3. Cet échange paraît anecdotique mais on peut penser qu'il a joué un rôle déterminant, dans l'évolution de Mélanie même si la jeune fille a pu elle-même par la suite oublier l'événement. Il est en effet souvent plus facile de se confier à un inconnu qu'à des proches, car on ne craint pas d'exposer ses sentiments les plus intimes à quelqu'un qu'on ne voit pas et qui ne nous voit pas et avec qui on ne se sent pas menacé de ridicule, tout en pouvant rompre facilement la relation. Une relation anonyme (ce qui est facile sur Internet) est ainsi souvent plus rapide mais aussi plus sincère qu'avec des personnes réelles que l'on rencontre en face-à-face. En outre son correspondant envoie à Mélanie une réponse particulièrement adéquate. Ses amies se contentent de lui faire part de leur sympathie, ce qui n'appelle aucune autre réponse de la part de Mélanie qui reste seule avec son chagrin ; Épris de liberté en revanche fait part à la jeune fille d'une expérience similaire à la sienne, ce qui « déporte » son attention vers les états d'âme supposés de son correspondant : dans cette situation, qu'a-t-il ressenti, lui ?

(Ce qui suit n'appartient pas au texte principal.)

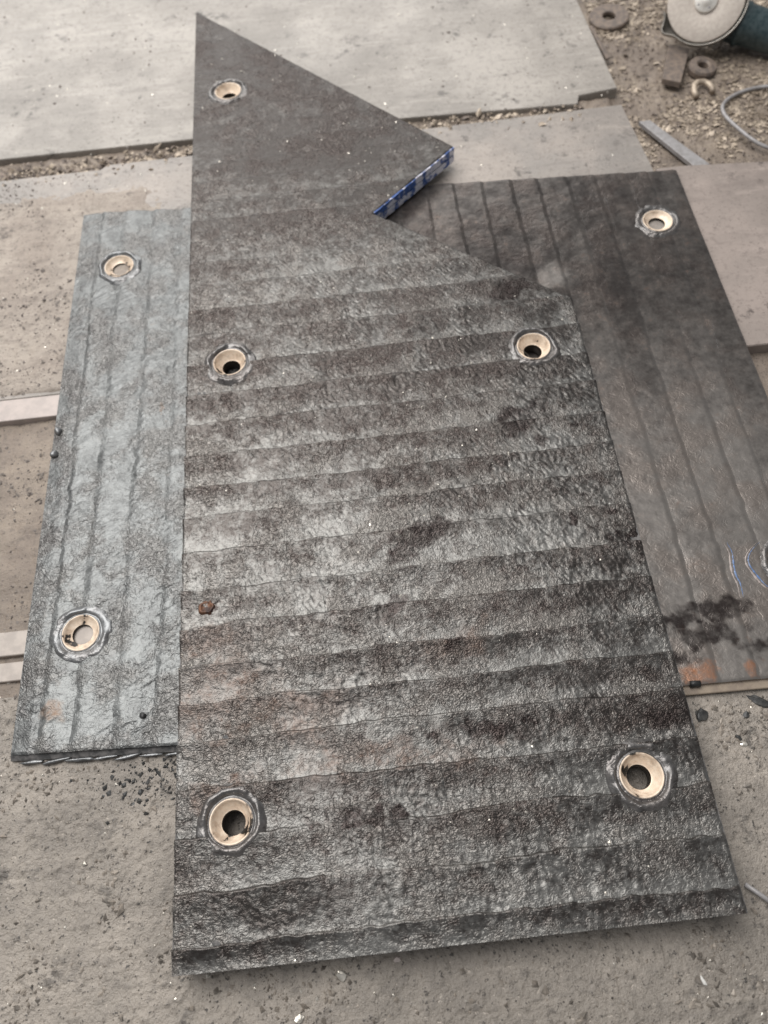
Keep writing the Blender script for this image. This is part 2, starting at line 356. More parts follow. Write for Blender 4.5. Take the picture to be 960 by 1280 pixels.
class WearPlate:
    """overlay plate: weld beads stacked along axis s, running along axis a.
    swap=False: s = Y, a = X;  swap=True: s = X, a = Y"""
    def __init__(s, name, root_loc, swap, bounds, lo, hi, ztop, zbot, holes, poly, mats, prof, res, seed, masks, wob=0.006):
        s.swap, s.b, s.lo, s.hi, s.ztop, s.zbot, s.holes, s.prof, s.seed, s.wobA = swap, bounds, lo, hi, ztop, zbot, holes, prof, seed, wob
        s.root_loc = np.array(root_loc); s.mats = mats; s.masks = masks; s.res = res; s.poly = poly
        s.root = empty(name, root_loc); s.basedrop = .0045
    def wob(s, i, a):
        if i == 0 or i == len(s.b) - 1: return 0 * a
        return s.wobA * 2 * (fbm(a, a * 0 + i * 3.7, 0.16, 3, s.seed + i) - .5) + 0.0042 * (vnoise(a / 0.017, a * 0 + i * 9.1, s.seed + i) - .5)
    def height(s, i, a, sc, v):
        x, y = (sc, a) if s.swap else (a, sc)
        return s.prof(i, v, x, y)
    def H(s, x, y):
        """surface height at any point"""
        x = np.atleast_1d(np.asarray(x, float)); y = np.atleast_1d(np.asarray(y, float))
        a, sc = (y, x) if s.swap else (x, y)
        z = np.zeros_like(a)
        for i in range(len(s.b) - 1):
            l = s.b[i] + s.wob(i, a); h = s.b[i + 1] + s.wob(i + 1, a)
            m = (sc >= l) & (sc < h)
            v = np.clip((sc - l) / (h - l), 0, 1)
            z = np.where(m, s.height(i, a, sc, v), z)
        return s.ztop + z
    def build_beads(s):
        for i in range(len(s.b) - 1):
            n = max(6, int((s.b[i + 1] - s.b[i]) / s.res))
            sb = np.linspace(s.b[i] + 1e-5, s.b[i + 1] - 1e-5, 9)
            ml = max((s.hi(sb) - s.lo(sb)).max(), 0.01); m = max(4, int(ml / s.res))
            u = np.linspace(0, 1, m + 1)[None, :]; v = np.linspace(0, 1, n + 1)[:, None]
            s0 = s.b[i] + (s.b[i + 1] - s.b[i]) * v + 0 * u
            a = s.lo(s0) + (s.hi(s0) - s.lo(s0)) * u
            l = s.b[i] + s.wob(i, a); h = s.b[i + 1] + s.wob(i + 1, a)
            sc = l + (h - l) * v
            a = s.lo(sc) + (s.hi(sc) - s.lo(sc)) * u
            x, y = (sc, a) if s.swap else (a, sc)
            z = s.ztop + s.height(i, a, sc, v + 0 * a)
            # ragged outer edge
            e = np.minimum(u, 1 - u) * (s.hi(sc) - s.lo(sc))
            z = z - 0.0015 * (1 - sst(0, 0.004, e))
            V = np.stack([x, y, z], -1).reshape(-1, 3)
            k = (np.arange(n)[:, None] * (m + 1) + np.arange(m)[None]).ravel()
            F = np.stack([k, k + 1, k + m + 2, k + m + 1], 1)
            if s.swap: F = F[:, ::-1]
            cen = V[F].mean(1)
            keep = np.ones(len(F), bool)
            for hx, hy in s.holes: keep &= np.hypot(cen[:, 0] - hx, cen[:, 1] - hy) > 0.0415
            F = F[keep]
            # skirt
            w_ = m + 1
            ring = np.concatenate([np.arange(w_), np.arange(1, n + 1) * w_ + m, n * w_ + np.arange(m - 1, -1, -1), np.arange(n - 1, 0, -1) * w_])
            top = V[ring].copy(); bot = top.copy(); bot[:, 2] = s.ztop - 0.0100 if s.basedrop > .008 else s.ztop - 0.008
            if s.holes:
                d = np.min([np.hypot(top[:, 0] - hx, top[:, 1] - hy) for hx, hy in s.holes], 0)
            else: d = np.full(len(top), 9.0)
            b0 = len(V); N = len(ring); q = np.arange(N); q2 = (q + 1) % N
            ok = (d[q] > 0.0415) & (d[q2] > 0.0415)
            S = np.stack([b0 + q2, b0 + q, b0 + N + q, b0 + N + q2], 1)[ok]
            if s.swap: S = S[:, ::-1]
            V = np.concatenate([V, top, bot])
            vv = np.concatenate([(v + 0 * a).ravel(), (v + 0 * a).ravel()[ring], (v + 0 * a).ravel()[ring]])
            tint, oil, rust = s.masks(i, vv, V[:, 0], V[:, 1])
            me = np_mesh('weld_bead', V - s.root_loc, np.concatenate([F, S]), True, dict(tint=tint, oil=oil, rust=rust))
            link('weld_bead', me, s.mats['bead'], s.root)
    def build_base(s, flare=None):
        bm = bmesh.new(); edges = []
        zt = s.ztop - s.basedrop
        def loop(pts):
            vs = [bm.verts.new((p[0] - s.root_loc[0], p[1] - s.root_loc[1], zt - s.root_loc[2])) for p in pts]
            return [bm.edges.new((vs[k], vs[(k + 1) % len(vs)])) for k in range(len(vs))]
        edges += loop(s.poly)
        for hx, hy in s.holes:
            edges += loop([(hx + 0.036 * math.cos(q), hy + 0.036 * math.sin(q)) for q in np.linspace(0, 2 * math.pi, 32, endpoint=False)])
        bmesh.ops.triangle_fill(bm, use_beauty=True, use_dissolve=False, edges=edges)
        fs = bm.faces[:]
        r = bmesh.ops.extrude_face_region(bm, geom=fs)
        for e in r['geom']:
            if isinstance(e, bmesh.types.BMVert):
                e.co.z = s.zbot - s.root_loc[2]
                if flare: flare(e, s.root_loc)
        bmesh.ops.recalc_face_normals(bm, faces=bm.faces[:])
        link('base_plate', bm_mesh('base_plate', bm), s.mats['base'], s.root)
    def build_holes(s):
        for k, (hx, hy) in enumerate(s.holes):
            z0 = s.ztop; sd = s.seed * 7 + k * 13
            depth = s.ztop - s.zbot - 0.001
            zc = -min(0.017, depth * .72)
            prof = [(0.0338, -0.002), (0.0335, 0.0010), (0.0325, 0.0020), (0.0312, 0.0014), (0.0300, -0.002), (0.0205, zc), (0.0185, zc - .0006)]
            v, f = lathe(prof, 56)
            sl = link('bolt_sleeve', np_mesh('bolt_sleeve', v, f), s.mats['tan'], s.root, Vector((hx, hy, z0)) - Vector(s.root_loc))
            v, f = lathe([(0.0186, zc - .0004), (0.0180, zc - .002), (0.0178, -depth), (0.030, -depth)], 40)
            link('bore', np_mesh('bore', v, f), M['bore'], sl)
            def nz(th, r, z):
                wv = fbm(np.cos(th) * r + k, np.sin(th) * r, 0.012, 3, sd) - .5
                wv2 = fbm(np.cos(th) * 0.04 + k, np.sin(th) * 0.04 + 4, 0.035, 2, sd + 5) - .5
                wv3 = fbm(np.cos(th) * 0.04 + k, np.sin(th) * 0.04 + 9, 0.03, 2, sd + 9)
                m_ = (r > .037) * (r < .054)
                return 0.009 * wv2 * (r > 0.038) + 0.003 * wv * (r > 0.034), m_ * (0.0032 * wv - z * .75 * sst(.45, .7, wv3)) - .004 * np.maximum(wv2, 0) * (r > .049) 
            rp = [(0.0330, -0.006), (0.0333, 0.0008), (0.0345, 0.0006), (0.0362, -0.0022), (0.0378, -0.0012), (0.0395, 0.0022), (0.042, 0.0048), (0.044, 0.0052), (0.046, 0.0044), (0.0482, 0.0026), (0.0505, 0.0004), (0.0530, -0.0016), (0.0555, -0.004), (0.058, -0.009)]
            v, f = lathe(rp, 160, nz)
            me = np_mesh('weld_collar', v, f[:, ::-1])
            link('weld_collar', me, s.mats['weld'], sl)

def mask_blob(x, y, c, rx, ry, ang=0.0, seed=0, rag=0.6):
    dx, dy = x - c[0], y - c[1]
    ca, sa = math.cos(ang), math.sin(ang)
    d = np.hypot((dx * ca + dy * sa) / rx, (-dx * sa + dy * ca) / ry)
    d = d + rag * (fbm(x, y, min(rx, ry) * 0.8, 3, seed) - .5) * 2
    return 1 - sst(0.25, 1.25, d)

# ---- large notched plate on top
MZT, MZB = 0.058, 0.0185
Apt, Bpt, Cpt, Dpt = px(245, 15, MZT), px(567, 183, MZT), px(466, 266, MZT), px(715, 372, MZT)
XL, XR, Y0 = -0.3675, 0.4455, -0.0425
xr = interp([(-1, XR + .002), (Dpt.y, Dpt.x), (Cpt.y, Cpt.x), (Bpt.y, Bpt.x), (Apt.y, Apt.x + .002), (9, Apt.x + .002)])
xl = interp([(-1, XL), (Apt.y, Apt.x), (9, Apt.x)])
mb = [Y0, -0.008, 0.062, 0.134, 0.204, 0.279, 0.338, 0.402, 0.472, 0.538, 0.613, 0.681, 0.745, 0.815, 0.888, 0.960, 1.032, 1.112, 1.180, 1.250, 1.318, 1.385, 1.450, 1.515, 1.578, 1.645, 1.713, 1.782, 1.852, 1.922, 1.992, 2.062, 2.132, 2.20, Apt.y]
MAIN_HOLES = [(px(285, 114, MZT).x, px(285, 114, MZT).y), (px(287, 453, MZT).x, px(287, 453, MZT).y), (px(667, 433, MZT).x, px(667, 433, MZT).y), (px(289, 1027, MZT).x, px(289, 1027, MZT).y), (px(802, 969, MZT).x, px(802, 969, MZT).y)]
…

4. Cette phrase n'a pas été inventée par Sonia mais est un slogan djihadiste attribué (sous une forme légèrement différente) à Ben Laden et repris entre autres par Mohamed Merah (responsable en particulier d'une tuerie aux abords d'une école juive à Toulouse). La fascination pour la mort, loin d'être propre au djihadisme, est en réalité partagée par tous les mouvements de type fasciste qui exaltent la violence brute. On se souviendra par exemple du cri ¡Viva la muerte! cri de ralliement des franquistes pendant la guerre d'Espagne.

 

En prolongement : les attentats terroristes en France et en Belgique de 2015 et 2016 ont suscité une forte émotion qui a également touché le monde de l'école. Parmi les outils proposés aux enseignants confrontés à cette problématique, signalons l'ouvrage collectif, coordonné par Catherine Bouko et Odile Gilon, en collaboration avec le Conseil Supérieur de l'Éducation aux Médias (de Belgique), Vivre ensemble dans un monde médiatisé. Cet ouvrage est le fruit de la collaboration d'un petit groupe de professeurs et chercheurs (Université Libre de Bruxelles, Université Catholique de Louvain, Université de Liège, Université de Cardiff), avec des spécialistes de l'éducation aux médias, des enseignants du secondaire et des étudiants qui ont décidé de rassembler leurs expertises pour réfléchir sur quelques-unes des notions fondamentales qui forment les piliers de nos sociétés démocratiques, et fournir les supports nécessaires pour conduire ces réflexions en classe : liberté de pensée et de culte, liberté de la presse, laïcité, esprit critique, égalité de traitement des individus.